Consultation announcement on Ofgem’s website

Published on 21st December 2023

Ofgem has put a proposal out to consultation until January 24th 2024 to permit a supplement to energy prices to compensate suppliers for customers’ bad debts. This will be the first widespread example of differential pricing based on a customer’s financial resources: good payers on metered supply will be surcharged to protect bad payers on metered supply, and those on prepayment meters are exempted.

Anyone who pays their energy bills in full and on time must respond in the most robust and negative terms to Ofgem’s consultation under the heading ‘Energy price cap: additional debt costs review consultation’: https://www.ofgem.gov.uk/publications/energy-price-cap-additional-debt-costs-review-consultation

The supporting mindset is that those with adequate financial resources should pay a higher price for basic goods and services than those that use the same goods and services and cannot or do not pay for them.

This is a very slippery slope and the proposal should be stopped dead in its tracks before we slide into a neo-Marxist economic model, in which financial resources flow inexorably ‘to each according to their needs’ (self-certified needs, of course), conveniently dropping the ‘from each according to their ability’, as that might cause people to toil who do not wish to, and to leave the house to labour, when they prefer to seek for rest at home.

The consultation seeks views, by 24th January 2024, on its proposal to make metered consumers of energy pay more to assist energy companies with the costs they have incurred by selling product to other customers who do not pay in full, or on time, or either.

Those who use pre-payment meters are exempted, on the assumption that they are on lower incomes and cannot afford this latest price hike. Metered consumers can thank the Fairness Lobby for this dispensation in favour of these other consumers of the same product.

Dispensations will now, according to the proposal, be extended to metered consumers in payment difficulties, to the detriment of metered consumers who pay for what they use. They will end up subsidizing both of these other constituencies of users of the identical product.

This will be done by Ofgem adding a temporary allowance in the energy price cap for additional bad debt-related costs: in other words the cap goes up by this amount and so does the price. The increase is £16 – equivalent to around £1.33 a month – to be added to bills from April 2024 until March 2025.

This increase will come on top of any increases in the price-per-unit as well as those for standing charges: the latter have already risen well in excess of Consumer Price Inflation from about 2p per day each for gas and electricity in 2014 to 29p per day for gas and 50p per day for electricity now.

But it is not so much the quantum of the increase that must be objectionable to paying metered consumers, but the wrong-headed principles behind it.

Firstly, energy suppliers and their shareholders must apparently be protected from the impact of their supplying customers who do not pay.
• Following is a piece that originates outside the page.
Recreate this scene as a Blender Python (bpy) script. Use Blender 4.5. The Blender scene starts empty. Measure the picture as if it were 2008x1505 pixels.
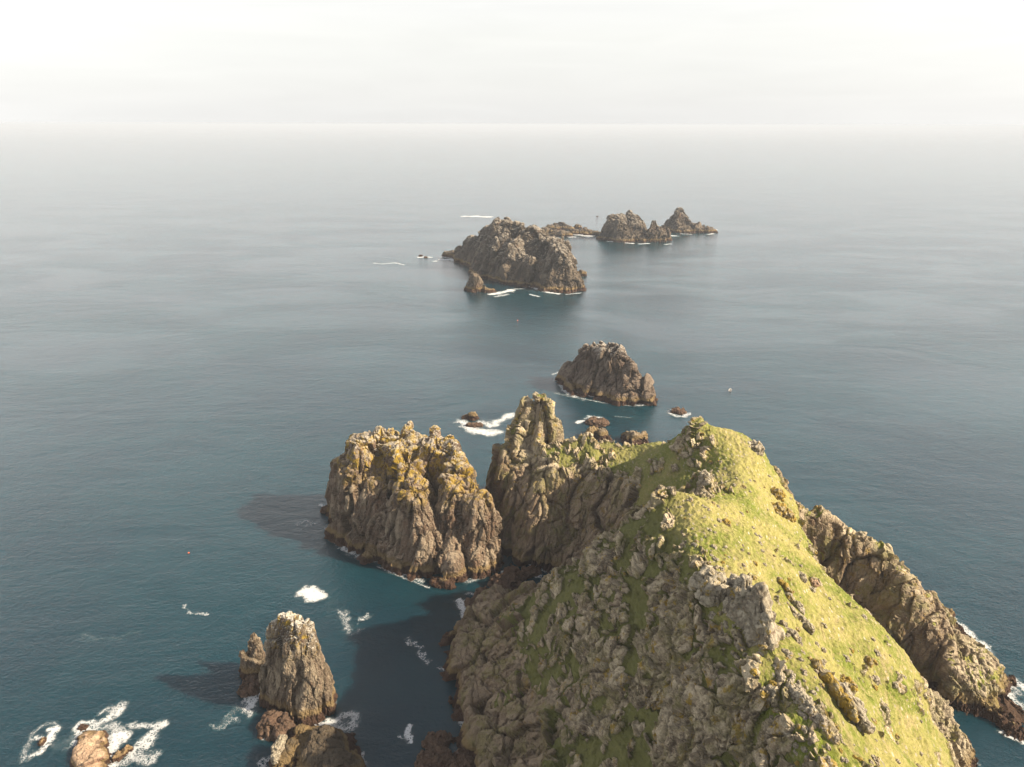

Non-payment for goods and services is an entrepreneurial risk, so losses in this area must be for the account of the supplier and its shareholders. If they aren’t, then we are into ‘heads I win, tails you lose’: good debts are banked by the supplier, bad debts are thrown back on the subset of customers who are solvent.

Secondly, the impact of the proposal is a wealth transfer to the detriment of metered consumers who pay in full and on time, and is tantamount to yet another extension of the Welfare State (as if it needed further extension) but with one big difference.

At least in principle a consumer, who is a voter, has an option through the ballot box to determine the size of the Welfare State. Of course that principle has been eroded by there being scarcely a cigarette paper’s width between the stances of the major parties on the need for an expanding Welfare State, the result being a continuous increase in its size and more and more of voters’ money being at the disposal of our elected representative to spend.

This proposal crosses a Rubicon, though: we have a quango (Quasi-Autonomous National Government Organization) in the shape of Ofgem being able to make proposals that amount to tax increases, but outside the control of the voters who will be made to pay.

That is anti-democratic and for that reason alone the proposal will should be soundly rejected by all those with an interest in democratic government. Should it not be, then the way is open for other areas to begin to charge differential pricing dependent upon the income level of the customer.

In due course, if payment is possible via a Digital Pound controlled by another quango – the Bank of England – then each purchase can become eligible for cashback dependent upon the customer’s income level, reducing the net price to that customer. That would be a neat way of implementing the principle across the piece, with every customer paying a different net price for the same thing. The cashback will be in the form of a top-up to the customer’s Digital Pound account, and the level of cashback can be determined from the digital tax records of HM Revenue and Customs on the customer’s income and other financial resources. The cashback becomes an additional Welfare Payment.

This is the direction-of-travel of the nexus of quangos and government entities and it has been set mainly by lobbying and activism, in this case by the Fairness Lobby who have established the Poverty Premium as an accepted concept, namely that people on lower incomes supposedly pay more for everything, even if they don’t. Now, to eliminate the illusory Poverty Premium, we will have the Solvency Premium: those able to pay will be compelled to pay more for everything instead.

Those who disagree with this direction-of-travel must respond to Ofgem’s consultation and robustly reject this first widespread incidence of differential pricing based on income and financial resources.